Slight variations, from a book "Poverty Knock" a picture of industrial life in the nineteenth century through songs, ballads and contempory accounts" Selected & edited by Roy Palmer (Cambridge University Press) ISBN 0 521 20443 7

This is quoted "as is". My only comment is that the scansion seems a little more regular!

POVERTY KNOCK

Poverty, poverty knock,
My loom is a-sayin' all day;
Poverty, poverty knock,
Gaffer's too skinny to pay:

Poverty, poverty knock,
Keepin' one eye on the clock;
I know I can guttle
When I hear my shuttle,
Go poverty, poverty knock.

Up every mornin' at five,
I wonder that we keep alive.
Tired and yawnin'
On a cold mornin',
It's back to the dreary old drive.

Oh dear! We're goin' to be late,
Gaffer is stood at the gate.
We're out o' pocket
Our wages they're dockit,
We'll 'a' to buy grub on the slate.

And when our wages they'll bring,
We're often short of a string.;
And while we are fratchin' wi' gaffer for snatchin',
We know to his brass he will cling.


We've got to wet our own yarn,
By dippin' it into the tarn
It's wet an' soggy and makes us feel groggy,
and there's mice in that dirty old barn.

Oh dear my poor 'ead it sings,
I should have woven three strings
But threads are breakin' and my back is achin'
Oh dear, I wish I had wings.

Sometimes a-shuttle flies out,
And gives some poor woman a clout;
There she lies bleedin', but nobody's 'eedin',
Who's goin' to carry her out?

Tuner should tackle my loom,
'E'd rather sit on his bum;
'E's far too busy a-courtin' our Lizzie,
And I cannot get him to come.

Lizzie's so easy led,,
I think that 'e takes her to bed
She always was skinny, now just look at her pinny
It's think it's high time they were wed.

All variations from the version posted by Mary (above) are shown by "block printing" although this may be difficult to spot for the frequent replacement of the letter 'g' at the end of a word by an apostrophe!
Cheers
Nigel


29 Mar 09 - 09:48 PM (#2600146)
Subject: RE: Origins: Poverty Knock
From: Austin P

One of my favourite songs, - I grew up amongst' cotton mills: I've a couple of questions for the 'catters:

"Tuner should tackle my loom"

I learnt it in my callow youth as:

"Tackler should fettle* me Loom"

Which, to me, makes more sense. A 'tackler' was the roving supervisor/mechanic in a weaving shed, often despised and the butt of jokes (search for 'tacklers tales'). Mind you, that's Lancashire usage, it may be have been slightly different all of 10 miles away in W. Yorkshire ...

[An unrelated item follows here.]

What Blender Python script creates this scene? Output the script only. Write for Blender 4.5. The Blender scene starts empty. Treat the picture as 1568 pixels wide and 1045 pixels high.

Another thing (to my shame), I never sing the verse:

We've got to wet our own yarn,
By dippin' it into the tarn
It's wet an' soggy and makes us feel groggy,
and there's mice in that dirty old barn.


Because I have no idea what it means. I remember steam being hissed into the weaving shed to keep the cotton damp (to stop it breaking), but as to wetting your own yarn? And what's a Barn got to do with it? I've always been baffled by that.

And, being a bit pedantic (joke alert) Looms don't go 'knock', they go: THRUMMEDEDUM THRUMMEDEDUM THRUMMEDEDUM THRUMMEDEDUM THRUMMEDEDUM THRUMMEDEDUM

Austin P

*fix, tune, repair.


30 Mar 09 - 02:58 AM (#2600221)
Subject: RE: Origins: Poverty Knock
From: peregrina

Poverty Knocks, words, notes & sound file at Yorkshire Garland


30 Mar 09 - 10:38 AM (#2600412)
Subject: RE: Origins: Poverty Knock
From: r.padgett

Many years ago I went to a folk event in Pudsey, Leeds and spoke to a Mrs Fawthrope who was quiet elderly

She maintained that she and Tom Daniel "remembered the verses" that the Poverty Knocker ladies sang and had made up

I have no doubt that some embelishments were made by Tom Daniel in his performing of the song over time

I am informed by Wendy price that he was about 5 feet tall and rarely bought his own beer as he couldn't get to the bar

he was reputed to have spilled out a packet of condoms from his ukelle case in Dewsbury town hall late 1960s!!

So Poverty Poverty Knocks, tap! tap! was mandatory

My thanks to Mick Haywood for singing this one New Year for Yorkshire Garland

Ray


30 Mar 09 - 04:43 PM (#2600724)
Subject: RE: Origins: Poverty Knock
From: Steve Gardham

Everyone connected with Tommy in the 60s is of the opinion he wrote at least most of it himself. There are different versions because Tommy gave the song to different people at different times and sang it slighly different each time. There are at least 2 recordings of him singing it, one by the Hudlestons can be heard at Sheffield University Library, and the other by Tony Green at Leeds University Library. It has been published many times. Neither recording was available to us to be used when we wanted a recording for the YG website so we asked the next best person, Mick Haywood of Batley who learnt it directly from Tommy, as with all of the other TD songs we have on the website.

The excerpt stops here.